- [What to produce]: Copy exactly the lines of the records below, and only those lines, beginning with the line that contains "Reconstruct this image" and ending with the line that contains "SC.cycles.use_denoising = True".

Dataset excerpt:
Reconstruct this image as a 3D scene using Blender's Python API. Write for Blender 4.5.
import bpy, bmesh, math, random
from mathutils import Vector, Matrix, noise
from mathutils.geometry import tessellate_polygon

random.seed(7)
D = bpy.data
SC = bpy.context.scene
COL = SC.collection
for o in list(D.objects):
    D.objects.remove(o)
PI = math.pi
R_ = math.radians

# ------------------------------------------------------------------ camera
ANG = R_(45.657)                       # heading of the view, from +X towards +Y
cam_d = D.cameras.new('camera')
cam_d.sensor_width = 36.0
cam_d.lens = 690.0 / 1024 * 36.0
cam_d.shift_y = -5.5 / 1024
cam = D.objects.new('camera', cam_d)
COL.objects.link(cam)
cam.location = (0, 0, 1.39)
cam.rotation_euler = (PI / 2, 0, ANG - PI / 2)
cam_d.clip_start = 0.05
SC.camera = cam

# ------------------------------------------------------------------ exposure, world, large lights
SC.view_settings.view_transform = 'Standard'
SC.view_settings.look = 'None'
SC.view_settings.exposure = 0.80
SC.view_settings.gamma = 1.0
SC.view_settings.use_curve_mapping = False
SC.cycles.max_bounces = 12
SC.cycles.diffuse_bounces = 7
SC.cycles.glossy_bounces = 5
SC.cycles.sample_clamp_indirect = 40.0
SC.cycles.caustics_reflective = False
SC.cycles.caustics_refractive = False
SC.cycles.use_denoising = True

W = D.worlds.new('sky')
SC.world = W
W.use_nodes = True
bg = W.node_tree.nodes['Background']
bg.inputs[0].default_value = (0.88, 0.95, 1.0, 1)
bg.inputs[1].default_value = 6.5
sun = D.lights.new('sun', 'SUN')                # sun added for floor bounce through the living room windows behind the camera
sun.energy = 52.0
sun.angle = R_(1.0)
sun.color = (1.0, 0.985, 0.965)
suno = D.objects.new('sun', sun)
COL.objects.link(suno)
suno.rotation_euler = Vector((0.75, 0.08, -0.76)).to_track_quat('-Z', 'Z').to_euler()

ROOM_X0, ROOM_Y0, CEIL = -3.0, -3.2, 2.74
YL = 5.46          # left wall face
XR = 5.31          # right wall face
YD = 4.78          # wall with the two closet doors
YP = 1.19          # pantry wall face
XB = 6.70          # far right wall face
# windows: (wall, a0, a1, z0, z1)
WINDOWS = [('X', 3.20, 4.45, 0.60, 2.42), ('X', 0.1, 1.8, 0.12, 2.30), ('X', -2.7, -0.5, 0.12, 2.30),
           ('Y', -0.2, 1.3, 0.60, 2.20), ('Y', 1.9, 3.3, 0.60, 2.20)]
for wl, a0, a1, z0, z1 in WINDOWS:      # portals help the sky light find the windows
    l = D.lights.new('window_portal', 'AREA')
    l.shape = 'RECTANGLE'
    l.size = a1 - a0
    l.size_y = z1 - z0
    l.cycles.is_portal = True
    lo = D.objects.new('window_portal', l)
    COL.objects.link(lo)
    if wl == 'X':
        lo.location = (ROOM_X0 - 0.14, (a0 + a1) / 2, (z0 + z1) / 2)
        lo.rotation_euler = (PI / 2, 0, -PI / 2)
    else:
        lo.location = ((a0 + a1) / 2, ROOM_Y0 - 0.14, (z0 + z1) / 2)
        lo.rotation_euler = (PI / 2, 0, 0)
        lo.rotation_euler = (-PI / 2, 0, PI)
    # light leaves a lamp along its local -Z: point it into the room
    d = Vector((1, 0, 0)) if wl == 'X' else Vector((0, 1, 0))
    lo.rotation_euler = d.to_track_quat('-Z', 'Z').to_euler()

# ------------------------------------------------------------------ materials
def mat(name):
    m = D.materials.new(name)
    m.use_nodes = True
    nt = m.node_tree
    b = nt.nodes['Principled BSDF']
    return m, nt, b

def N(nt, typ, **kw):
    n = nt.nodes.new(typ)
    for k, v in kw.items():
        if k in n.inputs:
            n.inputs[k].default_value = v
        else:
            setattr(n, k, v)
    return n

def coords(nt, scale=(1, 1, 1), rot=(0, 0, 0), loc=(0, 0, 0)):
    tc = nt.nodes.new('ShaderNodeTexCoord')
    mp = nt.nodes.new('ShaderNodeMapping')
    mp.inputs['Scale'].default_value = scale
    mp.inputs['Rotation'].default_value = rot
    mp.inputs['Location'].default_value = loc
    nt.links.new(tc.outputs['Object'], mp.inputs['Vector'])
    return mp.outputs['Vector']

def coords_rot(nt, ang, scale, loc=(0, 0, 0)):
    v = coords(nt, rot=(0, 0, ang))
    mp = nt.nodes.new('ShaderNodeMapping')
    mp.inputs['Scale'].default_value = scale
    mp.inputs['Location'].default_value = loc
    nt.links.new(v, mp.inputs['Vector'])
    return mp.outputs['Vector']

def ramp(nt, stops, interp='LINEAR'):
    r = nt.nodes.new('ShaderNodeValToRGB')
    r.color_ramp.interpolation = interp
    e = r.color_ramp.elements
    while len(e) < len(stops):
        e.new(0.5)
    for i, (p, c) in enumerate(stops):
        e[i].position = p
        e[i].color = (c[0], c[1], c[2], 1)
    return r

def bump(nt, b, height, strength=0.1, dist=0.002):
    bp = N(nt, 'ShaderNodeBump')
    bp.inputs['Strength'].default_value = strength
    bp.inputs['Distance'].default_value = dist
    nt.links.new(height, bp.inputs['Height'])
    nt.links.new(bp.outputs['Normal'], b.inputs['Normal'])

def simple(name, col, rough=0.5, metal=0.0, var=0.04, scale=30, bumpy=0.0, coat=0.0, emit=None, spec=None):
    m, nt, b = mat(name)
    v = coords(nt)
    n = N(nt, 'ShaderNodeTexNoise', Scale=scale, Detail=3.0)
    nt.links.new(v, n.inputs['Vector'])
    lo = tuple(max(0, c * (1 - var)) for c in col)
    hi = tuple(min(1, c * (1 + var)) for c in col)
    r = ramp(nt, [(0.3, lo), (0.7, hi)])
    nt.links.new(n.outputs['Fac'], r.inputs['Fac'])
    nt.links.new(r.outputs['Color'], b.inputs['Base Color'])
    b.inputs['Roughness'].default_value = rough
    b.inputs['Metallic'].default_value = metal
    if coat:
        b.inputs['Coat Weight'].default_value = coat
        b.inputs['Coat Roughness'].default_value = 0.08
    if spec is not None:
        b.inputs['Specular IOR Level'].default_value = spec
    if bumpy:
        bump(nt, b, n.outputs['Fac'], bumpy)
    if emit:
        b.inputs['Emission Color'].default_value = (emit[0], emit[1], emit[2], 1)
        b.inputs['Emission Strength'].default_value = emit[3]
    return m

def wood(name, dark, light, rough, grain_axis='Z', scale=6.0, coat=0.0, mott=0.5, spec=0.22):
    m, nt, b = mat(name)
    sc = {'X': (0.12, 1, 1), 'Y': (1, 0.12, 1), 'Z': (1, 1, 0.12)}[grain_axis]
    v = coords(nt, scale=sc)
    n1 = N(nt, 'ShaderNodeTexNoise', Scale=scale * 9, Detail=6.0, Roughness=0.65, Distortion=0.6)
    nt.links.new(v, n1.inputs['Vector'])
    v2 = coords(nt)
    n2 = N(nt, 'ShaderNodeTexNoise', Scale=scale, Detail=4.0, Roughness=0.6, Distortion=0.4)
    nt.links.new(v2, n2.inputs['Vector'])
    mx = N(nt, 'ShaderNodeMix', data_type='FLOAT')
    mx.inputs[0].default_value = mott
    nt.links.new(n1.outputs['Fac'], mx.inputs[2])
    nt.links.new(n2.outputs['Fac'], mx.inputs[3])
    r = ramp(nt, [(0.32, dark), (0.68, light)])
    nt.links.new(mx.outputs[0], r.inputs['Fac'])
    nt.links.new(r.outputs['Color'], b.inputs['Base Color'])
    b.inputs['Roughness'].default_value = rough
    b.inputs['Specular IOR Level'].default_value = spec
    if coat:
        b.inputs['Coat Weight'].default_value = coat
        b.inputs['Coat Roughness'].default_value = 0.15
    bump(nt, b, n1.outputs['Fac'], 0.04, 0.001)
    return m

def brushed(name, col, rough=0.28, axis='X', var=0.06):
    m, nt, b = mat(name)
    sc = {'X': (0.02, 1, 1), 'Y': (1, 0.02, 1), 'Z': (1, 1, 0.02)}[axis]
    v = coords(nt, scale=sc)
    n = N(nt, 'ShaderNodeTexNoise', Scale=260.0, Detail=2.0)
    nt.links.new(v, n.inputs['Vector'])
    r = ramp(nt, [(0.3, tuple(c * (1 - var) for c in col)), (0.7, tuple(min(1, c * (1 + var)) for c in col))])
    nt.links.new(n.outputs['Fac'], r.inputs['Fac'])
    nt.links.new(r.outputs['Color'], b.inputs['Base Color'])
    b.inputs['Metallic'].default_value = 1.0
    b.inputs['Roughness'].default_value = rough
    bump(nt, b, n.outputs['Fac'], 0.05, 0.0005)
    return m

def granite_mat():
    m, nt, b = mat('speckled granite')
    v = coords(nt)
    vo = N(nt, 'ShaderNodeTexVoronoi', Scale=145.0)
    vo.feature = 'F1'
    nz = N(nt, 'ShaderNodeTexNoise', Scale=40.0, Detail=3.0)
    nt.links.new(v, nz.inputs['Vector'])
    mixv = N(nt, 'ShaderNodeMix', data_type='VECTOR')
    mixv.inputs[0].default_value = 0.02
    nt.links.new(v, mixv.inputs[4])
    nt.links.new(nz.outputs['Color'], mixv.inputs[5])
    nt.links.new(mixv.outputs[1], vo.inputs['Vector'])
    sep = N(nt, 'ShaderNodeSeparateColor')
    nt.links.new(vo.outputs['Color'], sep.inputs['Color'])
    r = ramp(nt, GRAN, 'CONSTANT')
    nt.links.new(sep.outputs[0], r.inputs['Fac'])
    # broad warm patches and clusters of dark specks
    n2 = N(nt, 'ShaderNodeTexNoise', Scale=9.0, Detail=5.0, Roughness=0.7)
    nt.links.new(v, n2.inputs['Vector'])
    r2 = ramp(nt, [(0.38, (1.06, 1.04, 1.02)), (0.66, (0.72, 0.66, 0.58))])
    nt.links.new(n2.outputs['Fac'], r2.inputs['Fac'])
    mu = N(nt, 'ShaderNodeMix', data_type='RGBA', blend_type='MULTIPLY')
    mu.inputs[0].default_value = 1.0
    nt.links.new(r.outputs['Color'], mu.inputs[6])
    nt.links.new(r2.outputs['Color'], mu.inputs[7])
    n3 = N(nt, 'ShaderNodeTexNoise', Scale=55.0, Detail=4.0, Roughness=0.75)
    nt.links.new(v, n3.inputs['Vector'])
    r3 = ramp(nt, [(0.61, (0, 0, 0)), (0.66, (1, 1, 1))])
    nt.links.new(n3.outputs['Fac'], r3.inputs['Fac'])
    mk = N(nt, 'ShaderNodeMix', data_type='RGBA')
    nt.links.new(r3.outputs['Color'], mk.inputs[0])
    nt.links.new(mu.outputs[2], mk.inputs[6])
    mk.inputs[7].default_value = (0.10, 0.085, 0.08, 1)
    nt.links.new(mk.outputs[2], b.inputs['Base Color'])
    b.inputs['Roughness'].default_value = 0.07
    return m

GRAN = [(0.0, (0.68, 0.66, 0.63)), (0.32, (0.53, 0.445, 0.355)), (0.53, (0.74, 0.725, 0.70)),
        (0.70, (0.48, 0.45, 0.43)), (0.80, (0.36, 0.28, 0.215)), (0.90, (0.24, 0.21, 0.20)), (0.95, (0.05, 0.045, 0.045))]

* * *

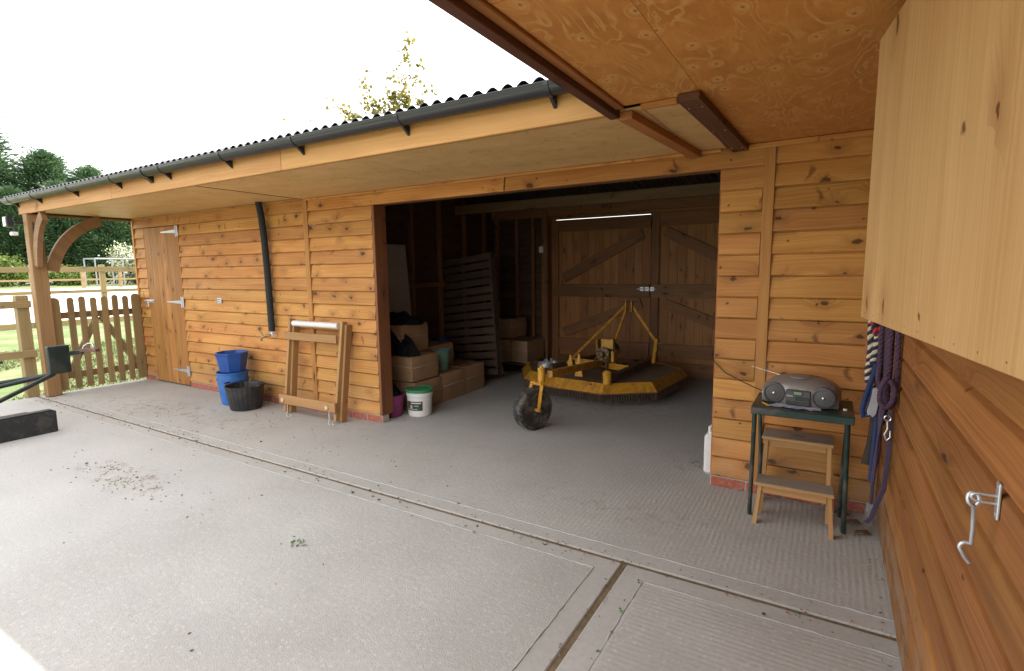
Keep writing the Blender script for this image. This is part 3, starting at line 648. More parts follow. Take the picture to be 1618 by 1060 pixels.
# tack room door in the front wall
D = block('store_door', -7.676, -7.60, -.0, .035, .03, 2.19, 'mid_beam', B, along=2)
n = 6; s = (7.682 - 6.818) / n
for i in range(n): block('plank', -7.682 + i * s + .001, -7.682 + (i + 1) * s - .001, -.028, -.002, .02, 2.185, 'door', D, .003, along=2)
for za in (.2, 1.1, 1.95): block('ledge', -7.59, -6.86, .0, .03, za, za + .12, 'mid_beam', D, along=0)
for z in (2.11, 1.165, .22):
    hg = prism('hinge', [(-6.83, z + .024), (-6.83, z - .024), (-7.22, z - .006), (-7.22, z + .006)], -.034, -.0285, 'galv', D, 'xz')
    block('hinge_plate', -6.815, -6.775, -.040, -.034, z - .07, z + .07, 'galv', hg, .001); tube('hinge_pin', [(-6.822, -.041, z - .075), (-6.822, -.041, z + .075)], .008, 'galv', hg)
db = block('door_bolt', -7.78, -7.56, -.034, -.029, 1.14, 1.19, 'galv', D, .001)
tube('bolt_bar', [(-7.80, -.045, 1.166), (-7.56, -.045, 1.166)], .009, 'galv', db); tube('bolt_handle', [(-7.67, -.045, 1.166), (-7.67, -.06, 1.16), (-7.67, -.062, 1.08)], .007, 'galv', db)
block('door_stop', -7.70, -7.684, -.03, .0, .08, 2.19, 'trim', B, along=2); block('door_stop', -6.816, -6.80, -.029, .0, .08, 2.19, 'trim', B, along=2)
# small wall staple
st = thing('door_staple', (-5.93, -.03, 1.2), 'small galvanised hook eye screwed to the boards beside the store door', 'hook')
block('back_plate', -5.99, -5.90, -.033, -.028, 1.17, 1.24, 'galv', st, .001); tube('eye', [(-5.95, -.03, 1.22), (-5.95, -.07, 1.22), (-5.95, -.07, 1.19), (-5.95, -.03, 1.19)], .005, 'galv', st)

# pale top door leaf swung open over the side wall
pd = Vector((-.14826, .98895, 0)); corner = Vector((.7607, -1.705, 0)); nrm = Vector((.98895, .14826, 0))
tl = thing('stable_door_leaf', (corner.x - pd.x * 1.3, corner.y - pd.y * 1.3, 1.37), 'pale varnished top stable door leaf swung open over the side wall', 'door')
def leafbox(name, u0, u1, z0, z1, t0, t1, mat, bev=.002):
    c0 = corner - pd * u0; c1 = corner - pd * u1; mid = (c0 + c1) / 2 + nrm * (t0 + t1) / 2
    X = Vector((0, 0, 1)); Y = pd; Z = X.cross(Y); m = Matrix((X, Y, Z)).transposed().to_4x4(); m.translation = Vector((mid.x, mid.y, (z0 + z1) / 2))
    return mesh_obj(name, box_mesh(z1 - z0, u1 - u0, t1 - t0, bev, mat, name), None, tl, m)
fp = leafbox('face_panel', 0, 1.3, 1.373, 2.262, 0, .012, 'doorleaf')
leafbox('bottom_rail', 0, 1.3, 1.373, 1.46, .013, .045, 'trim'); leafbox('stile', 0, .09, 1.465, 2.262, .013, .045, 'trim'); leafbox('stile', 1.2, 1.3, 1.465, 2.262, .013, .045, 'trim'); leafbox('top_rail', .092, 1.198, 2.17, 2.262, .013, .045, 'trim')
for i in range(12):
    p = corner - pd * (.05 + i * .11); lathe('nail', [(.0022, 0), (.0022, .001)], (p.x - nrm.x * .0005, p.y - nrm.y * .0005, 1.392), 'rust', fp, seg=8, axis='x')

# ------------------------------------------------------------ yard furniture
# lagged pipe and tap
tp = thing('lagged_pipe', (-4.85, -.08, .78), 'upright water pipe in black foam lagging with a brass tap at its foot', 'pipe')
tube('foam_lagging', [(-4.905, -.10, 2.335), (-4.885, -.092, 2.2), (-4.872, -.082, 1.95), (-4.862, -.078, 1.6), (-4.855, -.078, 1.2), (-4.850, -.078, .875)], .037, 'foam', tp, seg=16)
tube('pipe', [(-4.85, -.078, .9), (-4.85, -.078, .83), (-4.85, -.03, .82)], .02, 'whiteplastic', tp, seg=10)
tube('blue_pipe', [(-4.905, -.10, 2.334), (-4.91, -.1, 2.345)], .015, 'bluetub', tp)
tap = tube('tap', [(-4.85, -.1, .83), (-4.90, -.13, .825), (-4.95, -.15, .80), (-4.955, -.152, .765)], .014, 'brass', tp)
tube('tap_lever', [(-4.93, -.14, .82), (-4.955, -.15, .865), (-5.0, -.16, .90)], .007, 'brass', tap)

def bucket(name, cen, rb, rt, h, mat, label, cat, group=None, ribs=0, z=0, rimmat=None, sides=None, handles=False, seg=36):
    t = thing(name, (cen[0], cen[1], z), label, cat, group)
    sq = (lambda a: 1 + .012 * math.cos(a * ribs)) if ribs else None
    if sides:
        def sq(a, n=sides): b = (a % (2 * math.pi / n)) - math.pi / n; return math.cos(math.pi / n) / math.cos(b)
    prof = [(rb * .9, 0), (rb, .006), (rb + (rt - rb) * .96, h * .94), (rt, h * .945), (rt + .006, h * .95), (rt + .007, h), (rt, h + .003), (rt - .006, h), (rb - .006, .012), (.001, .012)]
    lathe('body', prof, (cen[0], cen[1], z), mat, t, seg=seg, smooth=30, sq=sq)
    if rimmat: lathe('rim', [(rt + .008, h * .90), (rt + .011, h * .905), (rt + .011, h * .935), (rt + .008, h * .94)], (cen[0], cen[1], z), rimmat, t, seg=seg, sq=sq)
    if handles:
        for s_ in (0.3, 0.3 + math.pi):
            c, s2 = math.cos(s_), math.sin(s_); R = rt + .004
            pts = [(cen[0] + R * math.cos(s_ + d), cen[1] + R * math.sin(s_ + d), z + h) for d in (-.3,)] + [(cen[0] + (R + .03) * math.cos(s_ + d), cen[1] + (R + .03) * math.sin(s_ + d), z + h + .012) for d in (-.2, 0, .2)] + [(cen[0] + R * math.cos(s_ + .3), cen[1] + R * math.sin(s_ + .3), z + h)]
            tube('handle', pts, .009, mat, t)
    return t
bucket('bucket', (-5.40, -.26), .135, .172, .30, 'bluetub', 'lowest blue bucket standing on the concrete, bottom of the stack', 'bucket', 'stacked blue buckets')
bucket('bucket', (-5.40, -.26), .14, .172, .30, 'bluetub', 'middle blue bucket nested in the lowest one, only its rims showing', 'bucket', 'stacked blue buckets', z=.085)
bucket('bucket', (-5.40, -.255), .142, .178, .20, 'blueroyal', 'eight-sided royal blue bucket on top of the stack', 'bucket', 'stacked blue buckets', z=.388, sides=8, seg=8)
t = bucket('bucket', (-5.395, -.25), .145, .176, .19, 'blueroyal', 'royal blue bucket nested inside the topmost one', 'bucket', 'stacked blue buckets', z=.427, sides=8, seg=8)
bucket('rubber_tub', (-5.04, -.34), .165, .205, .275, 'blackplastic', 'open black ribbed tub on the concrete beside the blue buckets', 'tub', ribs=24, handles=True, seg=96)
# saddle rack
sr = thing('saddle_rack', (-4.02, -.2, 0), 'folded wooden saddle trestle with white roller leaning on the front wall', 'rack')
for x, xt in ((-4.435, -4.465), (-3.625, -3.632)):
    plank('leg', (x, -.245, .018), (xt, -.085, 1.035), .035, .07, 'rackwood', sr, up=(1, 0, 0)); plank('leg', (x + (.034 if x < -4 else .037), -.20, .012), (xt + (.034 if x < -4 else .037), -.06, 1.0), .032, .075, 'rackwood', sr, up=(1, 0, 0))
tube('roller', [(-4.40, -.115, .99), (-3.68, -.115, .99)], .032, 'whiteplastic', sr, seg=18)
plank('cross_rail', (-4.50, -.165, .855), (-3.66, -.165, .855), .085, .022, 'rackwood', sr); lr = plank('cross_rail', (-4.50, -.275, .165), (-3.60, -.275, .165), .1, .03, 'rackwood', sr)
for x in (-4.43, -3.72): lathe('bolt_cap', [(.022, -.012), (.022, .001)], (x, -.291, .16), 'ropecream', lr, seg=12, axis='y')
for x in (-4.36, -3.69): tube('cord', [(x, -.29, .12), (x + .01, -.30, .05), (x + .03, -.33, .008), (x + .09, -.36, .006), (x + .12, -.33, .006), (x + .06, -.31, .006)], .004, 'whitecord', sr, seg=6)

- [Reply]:
Reconstruct this image as a 3D scene using Blender's Python API. Write for Blender 4.5.
import bpy, bmesh, math, random
from mathutils import Vector, Matrix, noise
from mathutils.geometry import tessellate_polygon

random.seed(7)
D = bpy.data
SC = bpy.context.scene
COL = SC.collection
for o in list(D.objects):
    D.objects.remove(o)
PI = math.pi
R_ = math.radians

# ------------------------------------------------------------------ camera
ANG = R_(45.657)                       # heading of the view, from +X towards +Y
cam_d = D.cameras.new('camera')
cam_d.sensor_width = 36.0
cam_d.lens = 690.0 / 1024 * 36.0
cam_d.shift_y = -5.5 / 1024
cam = D.objects.new('camera', cam_d)
COL.objects.link(cam)
cam.location = (0, 0, 1.39)
cam.rotation_euler = (PI / 2, 0, ANG - PI / 2)
cam_d.clip_start = 0.05
SC.camera = cam

# ------------------------------------------------------------------ exposure, world, large lights
SC.view_settings.view_transform = 'Standard'
SC.view_settings.look = 'None'
SC.view_settings.exposure = 0.80
SC.view_settings.gamma = 1.0
SC.view_settings.use_curve_mapping = False
SC.cycles.max_bounces = 12
SC.cycles.diffuse_bounces = 7
SC.cycles.glossy_bounces = 5
SC.cycles.sample_clamp_indirect = 40.0
SC.cycles.caustics_reflective = False
SC.cycles.caustics_refractive = False
SC.cycles.use_denoising = True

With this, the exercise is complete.